Fasnachtschüechli-Rezept
Ein traditionelles Rezept steht in www.foodnews.ch:
Zutaten (für 32 bis 35 Stück): 800 - 900 g Mehl, 10 Eier, 1/2 l Rahm (oder 180 g Butter und 1/2 Tasse Rahm oder Milch), 1/2 Löffel feiner Zucker, 1 schwache Handvoll fein geriebenes Salz, Backfett.
Zuerst verklopfe man die Eier eins nach dem andern gut in einer Schüssel, sodann Zucker, Salz, Rahm und die gerührte Butter zugefügt, zuletzt so viel Mehl nach und nach daruntergerührt, bis man nicht mehr rühren kann, sodann vom Rest des Mehls noch so viel mit der Hand hineingewirkt, bis der Teig gut ist.
Hierauf wirke man ihn auf einem mit Mehl bestreuten Brett ziemlich lange, d.h. bis er schön glatt ist, und schlage ihn mitunter auf das Wirkbrett, dass er mürbe und weich wird.
Nun teile den Teig in 3 Stücke und wirke jedes unter 3 Malen und jedesmal einige Minuten und lasse sie inzwischen ruhen. Hierauf wickle man die Teiglinge in ein feuchtes Tuch und stelle sie über Nacht kühl.
Anderntags teile man sie in eigrosse Stücke, walle sie rund und so dünn als möglich aus, ziehe die Kuchen noch sorgfälltig mit den Händen (oder auf dem Knie) auseinander, jedoch ohne sie zu zerreissen, lege sie zum Antrocknen auf ein reines Tuch.

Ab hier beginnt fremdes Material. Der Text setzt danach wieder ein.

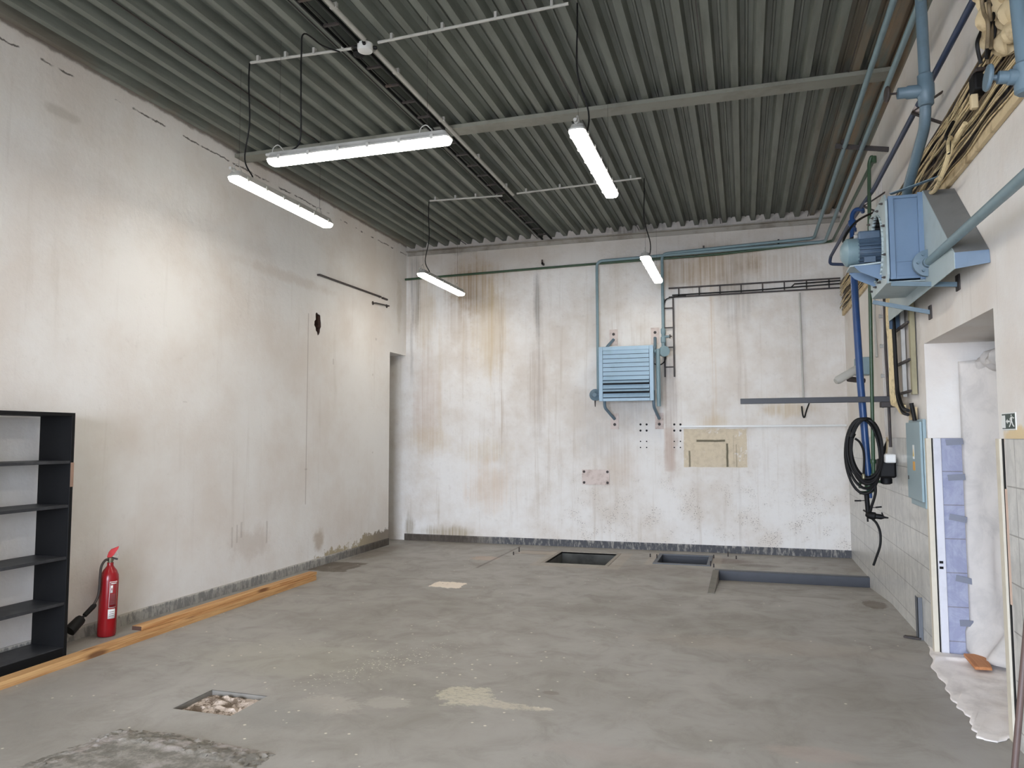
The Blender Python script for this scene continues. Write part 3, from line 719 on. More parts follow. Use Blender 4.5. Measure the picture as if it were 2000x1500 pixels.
for (a, c, zz, lab) in ((hx0+.05, -1.80, 1, 0), (hx1-.02, -1.20, 1, 0), (hx0+.05, -1.80, -1, 0), (hx1-.02, -1.16, -1, 0)):
    z0 = hz1 if zz > 0 else hz0
    wz = 3.02 if zz > 0 else 1.86
    if zz > 0: pts = [(a, hy+.2, hz1-.15), (a+.02, hy+.24, hz1+.02), (c, YB-.02, wz)]
    else: pts = [(a, hy+.15, hz0+.15), (a, hy+.15, hz0-.08), (c, YB-.02, wz)]
    MB().tube(fillet(pts, .05), .022, 10).build('leg', M['cyan_dk'], t)
    wz2 = wz+(.04 if zz > 0 else -.03)
    MB().box((c-.06, YB-.012, wz2-.12), (c+.06, YB-.001, wz2+.11)).build('wall_plate', M['patch_plate'], t)
    MB().lathe((c, YB-.012, wz2+(.04 if zz > 0 else -.05)), (0, -1, 0), [(.022, 0), (.02, .012), (.012, .014), (.012, .03)], 8).build('bolt', M['dark_metal'], t)
MB().tube([(hx1+.06, hy+.05, hz1-.05), (hx1+.06, hy+.05, hz0-.08)], .03, 12).build('header_pipe', M['cyan'], t)
# valves of the heater
t = thing('heater_inlet_valve', 'pale blue inlet valve with side tee at the heater upper right', 'valve', (-1.06, 10.8, 2.8))
MB().lathe((-1.075, py_, 3.14), (0, 0, -1), [(.026, 0), (.034, .01), (.034, .07), (.026, .08), (.026, .12), (.036, .125), (.036, .2), (.026, .21), (.026, .30)], 12).build('body', M['cyan'], t)
MB().tube([(-1.075, py_, 3.02), (-.98, py_-.02, 3.02)], [.022, .017], 10).build('tee_arm', M['cyan'], t)
MB().lathe((-.985, py_-.02, 3.02), (1, 0, 0), [(.03, 0), (.03, .012), (.01, .012), (.01, .03)], 10).build('cap', M['dark_metal'], t)
MB().tube(fillet([(-1.075, py_, 2.84), (-1.075, py_-.05, 2.79), (-1.09, 10.6, 2.79), (hx1, 10.56, 2.79)], .03), .022, 10).build('branch', M['cyan'], t)
MB().lathe((-1.05, 10.62, 2.79), (.3, -1, 0), [(.03, -.02), (.075, -.02), (.075, 0), (.06, .005), (.06, .02), (.075, .02), (.075, .04), (.03, .04)], 18).build('flange', M['cyan'], t)
t = thing('heater_outlet_valve', 'pale blue round outlet valve at the heater lower left with drain cock', 'valve', (-2.03, 10.7, 2.2))
MB().lathe((-2.03, 10.62, 2.20), (-.1, -1, 0), [(.03, -.1), (.05, -.06), (.085, -.04), (.085, 0), (.05, .01), (.03, .03)], 18).build('body', M['cyan_dk'], t)
MB().tube([(-2.02, py_, 2.27), (-2.03, 10.7, 2.2)], .022).build('union', M['cyan_dk'], t)
MB().tube([(-2.03, 10.62, 2.12), (-2.03, 10.62, 2.03)], [.012, .006], 8).build('drain_cock', M['dark_metal'], t)
MB().tube([(-2.0, 10.62, 2.2), (hx0+.02, 10.62, 2.2)], .022).build('stub', M['cyan_dk'], t)

# ladders on the back wall
def ladder(name, lab, a, c, w, n, mat, off, depth=.03):
    "a, c centreline ends; w vector across"
    a = Vector(a); c = Vector(c); w = Vector(w)
    t = thing(name, lab, 'cable ladder', (a+c)/2)
    for s_ in (-.5, .5): MB().bar(a+w*s_, c+w*s_, .02, .014, up=off).build('rail', mat, t)
    for k in range(n):
        p = a+(c-a)*((k+.5)/n); MB().bar(p-w*.5, p+w*.5, .018, .010, up=off).build('rung', mat, t)
    return t
a = U(1, YB-.04, 1306, 577); c = U(1, YB-.04, 1640, 563)
t = ladder('wall_cable_ladder', 'dark horizontal cable ladder high on the back wall right of the heater pipe', (a.x, YB-.04, 3.66), (1.28, YB-.04, 3.66), (0, 0, .13), 8, M['dark_metal'], (0, 1, 0))
MB().tube([(a.x+.05, YB-.055, 3.62), (.2, YB-.055, 3.625), (1.28, YB-.055, 3.65)], .009, 6).build('clipped_cable', M['rubber'], t)
MB().tube([(.65, YB-.055, 3.63), (.7, YB-.055, 3.68), (1.28, YB-.055, 3.69)], .009, 6).build('clipped_cable', M['rubber'], t)
t = ladder('wall_cable_ladder', 'short vertical cable ladder dropping beside the heater on the back wall', (-1.0, YB-.04, 3.58), (-1.0, YB-.04, 2.45), (.13, 0, 0), 4, M['dark_metal'], (0, 1, 0))
MB().tube(smoothpath([(-.75, YB-.06, 3.60), (-.98, YB-.06, 3.585), (-1.06, YB-.06, 3.48), (-1.06, YB-.06, 3.0), (-1.05, YB-.07, 2.72), (-1.12, YB-.12, 2.62), (-1.2, 10.7, 2.63)]), .008, 6).build('clipped_cable', M['rubber'], t)
# conduit down to the bar, hook, white trunking, plate, holes
xx = U(1, YB, 1562, 600).x
b = MB().tube([(xx, YB-.025, 3.56), (xx+.01, YB-.025, 2.05)], .013); tag(b.build('wall_conduit', M['old_pvc']), 'thin grey vertical conduit below the wall ladder on the back wall', 'conduit')
q = U(1, YB-.03, 1568, 812)
tag(MB().tube(smoothpath([(q.x-.01, YB-.02, q.z+.13), (q.x, YB-.03, q.z+.01), (q.x+.02, YB-.04, q.z-.02), (q.x+.05, YB-.05, q.z+.08), (q.x+.11, YB-.06, q.z+.24)]), .010, 6).build('cable_stub', M['rubber']), 'short black cable end sticking out under the grey bar', 'cable')
a = U(1, YB, 1330, 833); c = U(1, YB, 1735, 829)
tag(MB().box((a.x, YB-.025, a.z-.014), (XR-.02, YB-.001, a.z+.014)).build('white_trunking', M['white_pvc'], bevel=.003), 'long thin white cable trunking across the right half of the back wall', 'trunking')
t = thing('wall_plate', 'small pinkish rectangular plate bolted low on the back wall', 'plate', U(1, YB, 1163, 945))
a = U(1, YB, 1137, 917); c = U(1, YB, 1191, 947)
MB().box((a.x, YB-.012, c.z), (c.x, YB-.001, a.z)).build('plate', M['patch_plate'], t, .002)
for x in (a.x+.03, c.x-.03):
    for z in (a.z-.03, c.z+.03): MB().lathe((x, YB-.012, z), (0, -1, 0), [(.02, 0), (.02, .006), (.01, .007), (.01, .02)], 8).build('bolt', M['dark_metal'], t)
random.seed(5)
for grp, xs, ys in (('a', (1251, 1263), (829, 841, 862, 874)), ('b', (1317, 1329), (829, 841, 862, 874))):
    for px in xs:
        for pyy in ys:
            q = U(1, YB, px, pyy); r = .016 if pyy < 845 else .010
            side = 'left' if grp == 'a' else 'right'
            tag(MB().lathe((q.x, YB-.003, q.z), (0, 1, 0), [(r, 0), (r*.8, .003)], 8).build('wall_plug', M['black']), 'small dark wall plug in the %s cluster of plugs below the heater' % ('left-hand' if grp == 'a' else 'right-hand'), 'wall plug', '%s cluster of wall plugs' % ('left-hand' if grp == 'a' else 'right-hand'))
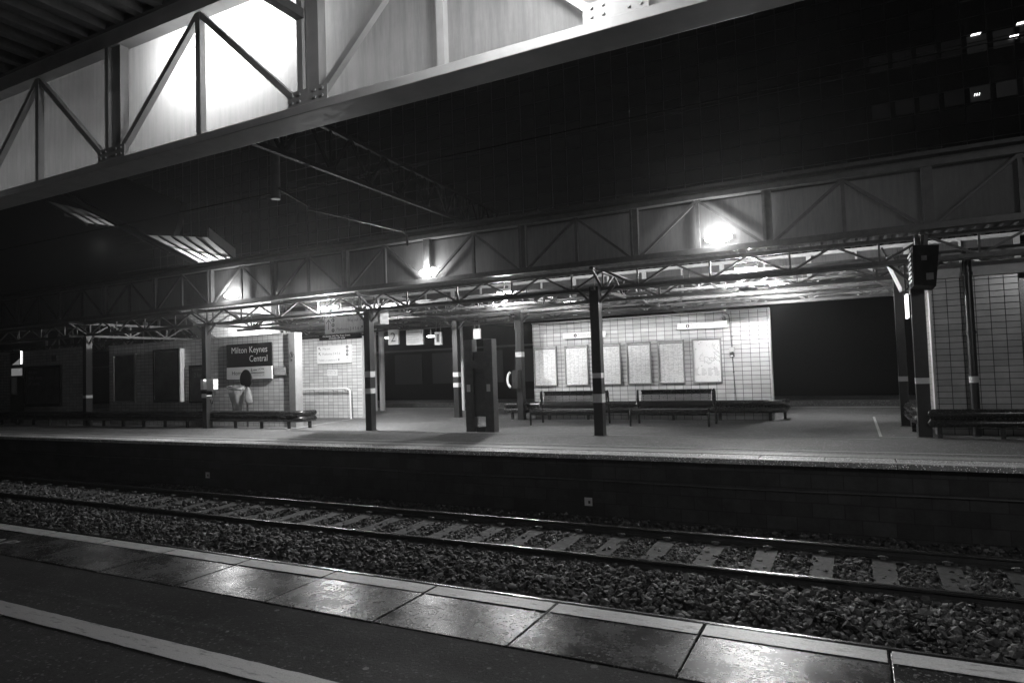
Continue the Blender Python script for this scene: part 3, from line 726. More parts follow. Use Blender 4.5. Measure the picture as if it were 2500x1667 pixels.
# ------------------------------------------------------------------ benches
def bench(x0, label):
    Lb = 1.93; y0, y1 = 16.24, 17.05
    r = root('platform_bench', (x0+Lb/2, 16.6, 0), label, 'bench', 'black perforated steel benches')
    def sheet(path, th, xa, xb, name):
        b = MB(); n = len(path); up_ = []
        vs = [(xa, y, z) for y, z in path] + [(xb, y, z) for y, z in path]
        b.add(vs, [(i, i+1, n+i+1, n+i) for i in range(n-1)], True); return b.build(name, 'perf', r)
    seat = [(16.235+.02, .285), (16.215, .31), (16.205, .345), (16.215, .385), (16.25, .412), (16.30, .42), (16.5, .405), (16.72, .395), (16.80, .40)]
    sheet(seat, .01, x0+.03, x0+Lb-.03, 'seat')
    sheet([(p[0]-.012, p[1]) for p in seat[:6]], .01, x0+.03, x0+Lb-.03, 'seat_lip').data.materials[0] = M['black']
    MB().tube([(x0+.03, 16.235, .292), (x0+Lb-.03, 16.235, .292)], .02, 10).build('seat_edge', 'black', r)
    MB().tube([(x0+.03, 16.235, .385), (x0+Lb-.03, 16.235, .385)], .026, 10).build('seat_roll', 'black', r)
    back = [(16.86, .43), (16.84, .46), (16.86, .50), (16.93, .68), (16.98, .80), (16.995, .845)]
    sheet(back, .01, x0+.10, x0+Lb-.05, 'backrest')
    MB().tube([(x0+.09, 16.99, .855), (x0+Lb-.04, 16.99, .855)], .03, 10).build('back_roll', 'black', r)
    bl = MB(); bl.add([(x0+.1, 16.85, .43), (x0+Lb-.05, 16.85, .43), (x0+Lb-.05, 16.88, .525), (x0+.1, 16.88, .525)], [(0,1,2,3)]); bl.add([(x0+.1, 16.96, .765), (x0+Lb-.05, 16.96, .765), (x0+Lb-.05, 16.985, .85), (x0+.1, 16.985, .85)], [(0,1,2,3)])
    bl.build('back_border', 'black', r)
    for s_, xx in ((-1, x0), (1, x0+Lb)):
        MB().tube([(xx, 16.24, 0), (xx, 16.24, .36), (xx, 16.26, .405), (xx, 16.32, .425), (xx, 16.8, .40), (xx, 16.93, .41)], .026, 10).build('leg', 'black', r)
        MB().tube([(xx+s_*.02, 17.08, 0), (xx+s_*.02, 17.06, .42), (xx+s_*.02, 17.03, .82), (xx+s_*.01, 17.0, .87), (xx, 16.96, .86), (xx, 16.86, .45)], .028, 10).build('leg', 'black', r)
    MB().box(x0+Lb*.46, x0+Lb*.51, 16.198, 16.203, .335, .35).build('maker_plate', 'band', r)
bench(-5.07, 'black perforated bench standing clear in front of the three right posters')
bench(-7.86, 'black perforated bench left of the middle column, in the haze')

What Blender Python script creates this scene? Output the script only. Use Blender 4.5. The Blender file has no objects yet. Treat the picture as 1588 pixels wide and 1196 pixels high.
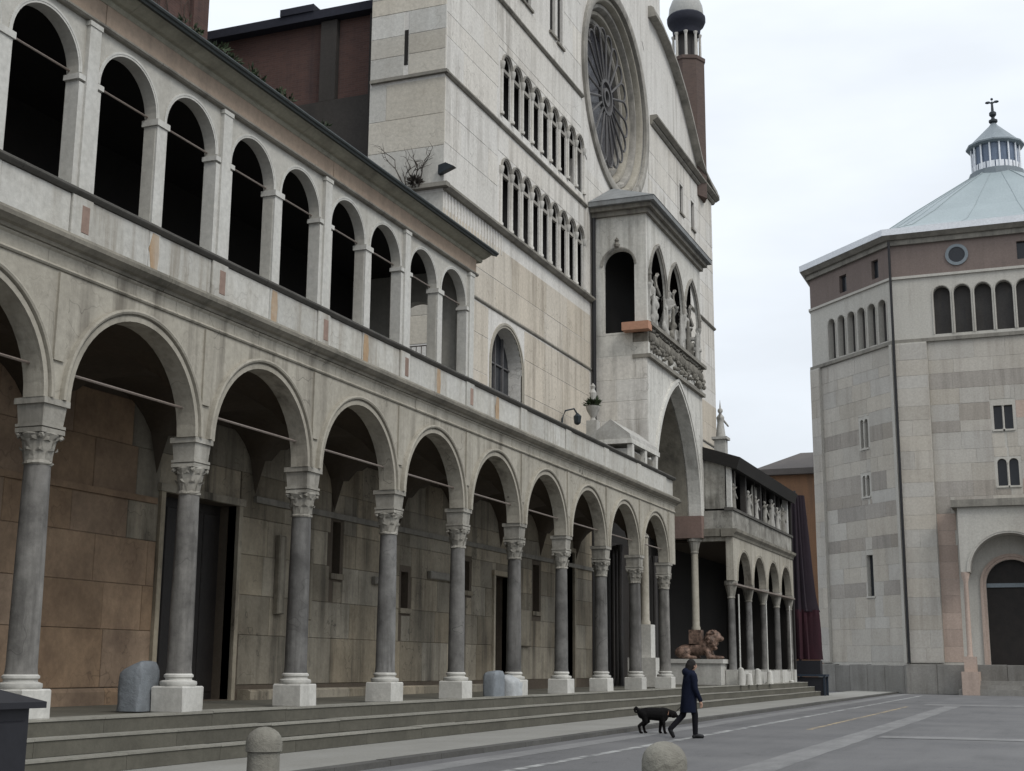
import bpy, bmesh, math, random
from mathutils import Vector, Matrix
random.seed(7)
S = bpy.context.scene
COL = S.collection
R = math.radians

# ------------------------------------------------------------------ camera
cam_d = bpy.data.cameras.new('camera'); cam = bpy.data.objects.new('camera', cam_d); COL.objects.link(cam)
HEAD, PITCH, ROLL, EYE = R(22.0), R(11.65), R(0.45), 1.5
fw = Vector((-math.sin(HEAD)*math.cos(PITCH), math.cos(HEAD)*math.cos(PITCH), math.sin(PITCH)))
rt = Vector((math.cos(HEAD), math.sin(HEAD), 0)); up = rt.cross(fw)
r2 = rt*math.cos(ROLL)+up*math.sin(ROLL); u2 = -rt*math.sin(ROLL)+up*math.cos(ROLL)
M = Matrix((r2, u2, -fw)).transposed().to_4x4(); M.translation = Vector((0, 0, EYE))
cam.matrix_world = M
cam_d.sensor_width = 36.0; cam_d.lens = 36.0*2100/1588; cam_d.clip_start = 0.1; cam_d.clip_end = 3000
S.camera = cam

# ------------------------------------------------------------------ sky, sun, exposure
SUN_EL, SUN_AZ = R(48), math.atan2(0.88, -0.48)      # azimuth measured from +Y towards +X
w = bpy.data.worlds.new('World'); S.world = w; w.use_nodes = True
nt = w.node_tree; nt.nodes.clear()
def wn(t, **k):
    n = nt.nodes.new(t)
    for a, b in k.items(): setattr(n, a, b)
    return n
L = nt.links.new
out = wn('ShaderNodeOutputWorld'); bg = wn('ShaderNodeBackground'); bg.inputs['Strength'].default_value = 0.1
sky = wn('ShaderNodeTexSky', sky_type='NISHITA', sun_disc=False, sun_elevation=SUN_EL, sun_rotation=SUN_AZ, air_density=1.0, dust_density=3.0)
tc = wn('ShaderNodeTexCoord'); sep = wn('ShaderNodeSeparateXYZ'); L(tc.outputs['Generated'], sep.inputs[0])
# overcast deck: (1 + 2 sin(elevation)) / 3, broken by soft cloud noise
mr = wn('ShaderNodeMapRange'); mr.inputs['From Min'].default_value = 0; mr.inputs['From Max'].default_value = 1
mr.inputs['To Min'].default_value = 7.3; mr.inputs['To Max'].default_value = 15.8; L(sep.outputs['Z'], mr.inputs['Value'])
mp = wn('ShaderNodeMapping'); mp.inputs['Scale'].default_value = (1.6, 1.6, 5.0); L(tc.outputs['Generated'], mp.inputs['Vector'])
nz = wn('ShaderNodeTexNoise'); nz.inputs['Scale'].default_value = 1.7; nz.inputs['Detail'].default_value = 5; nz.inputs['Roughness'].default_value = 0.5
L(mp.outputs[0], nz.inputs['Vector'])
m2 = wn('ShaderNodeMapRange'); m2.inputs['From Min'].default_value = 0.3; m2.inputs['From Max'].default_value = 0.7
m2.inputs['To Min'].default_value = 0.90; m2.inputs['To Max'].default_value = 1.15; L(nz.outputs['Fac'], m2.inputs['Value'])
mul = wn('ShaderNodeMath', operation='MULTIPLY'); L(mr.outputs[0], mul.inputs[0]); L(m2.outputs[0], mul.inputs[1])
tint = wn('ShaderNodeVectorMath', operation='SCALE'); tint.inputs[0].default_value = (0.93, 0.985, 1.05); L(mul.outputs[0], tint.inputs['Scale'])
mix = wn('ShaderNodeMix', data_type='RGBA'); mix.inputs['Factor'].default_value = 0.88
L(sky.outputs[0], mix.inputs['A']); L(tint.outputs[0], mix.inputs['B'])
L(mix.outputs['Result'], bg.inputs['Color']); L(bg.outputs[0], out.inputs[0])
sd = bpy.data.lights.new('sun', 'SUN'); sd.energy = 1.45; sd.angle = R(20); sd.color = (1.0, 0.965, 0.91)
sun = bpy.data.objects.new('sun', sd); COL.objects.link(sun)
sdir = Vector((math.sin(SUN_AZ)*math.cos(SUN_EL), math.cos(SUN_AZ)*math.cos(SUN_EL), math.sin(SUN_EL)))
sun.rotation_euler = sdir.to_track_quat('Z', 'Y').to_euler(); sun.location = (20, -20, 60)
vs = S.view_settings; vs.view_transform = 'Standard'; vs.look = 'None'; vs.gamma = 1.0; vs.exposure = 0.08; vs.use_curve_mapping = False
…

Man backe die Küchlein im heissen, schwimmenden Backfett nur blassgelb.
Während dem Backen werden sie mit 2 Schindeln immer ins Fett hinuntergetaucht, damit sie recht faltig und nicht glatt werden. Auch das Wenden geschehe mit den Schindeln und sorgfälltig, damit sie nicht brechen.
Schon im Mittelalter bekannt
Früher hiessen die Fasnachtschüechli vielerorts "Knieplätze". Die Teigstücke wurden nämlich über dem Knie sorgfältig in ihre dünne Form gezogen.
Der Brauch der Fasnachtschüechli ist schon alt und mit dem Brauchtum der Fasnacht sowie der nachfolgenden Fastenzeit verknüpft. Fasnachtschüechli sind letztendlich das Resultat einer Verschmelzung von christlichen und heidnischen Traditionen. Schon seit Menschengedenken wurden im christlichen Kulturraum also zwischen Weihnachten und dem Ende der Fasnacht im Fett gebackene Süssigkeiten verzehrt. Neben den Fasnachtschüechli gehören zu diesen sogenannten Fettgebäcken natürlich auch die bekannten Schenkeli und die Berliner.
Schon im 15. Jahrhundert schenkte man sich in der Zeit vor der Fasnacht gegenseitig derartiges Gebäck. Junge Männer holten sich die Backwaren offenbar in der Nacht bei den Frauen ab, wobei es wahrscheinlich eben nicht nur um die Fasnachtschüechli ging. Offenbar führte das in der Folge zu solchen Auswüchsen, dass die Tradition des "Chüechlischenkens" von der Obrigkeit manchenorts sogar untersagt wurde.
Die Hauptsaison der Fasnachtschüechli dauerte ursprünglich von Anfang Januar bis zum Aschermittwoch, dem offiziellen Beginn der Fastenzeit. Lokal gibt es davon Abweichungen, wie zum Beispiel in Basel, weil dort die Fasnacht zu einem späteren Zeitpunkt stattfindet.
Die Industrie ist natürlich bestrebt, die Saison zu verlängern, damit sich die teuren Investitionen für die Produktionslinien rechnen. Da an gewissen Orten, wie z.B. im Rheinland, der Fasnachtsbeginn bereits auf den 11.11. um 11 Uhr 11 angesetzt ist, hat das Marketing natürlich kein Problem damit, die Fasnachtschüechli auch schon wesentlich früher als im Januar anzubieten. Entsprechend wird die erste Produktion auch in der Schweiz auf diesen frühen Zeitpunkt angesetzt.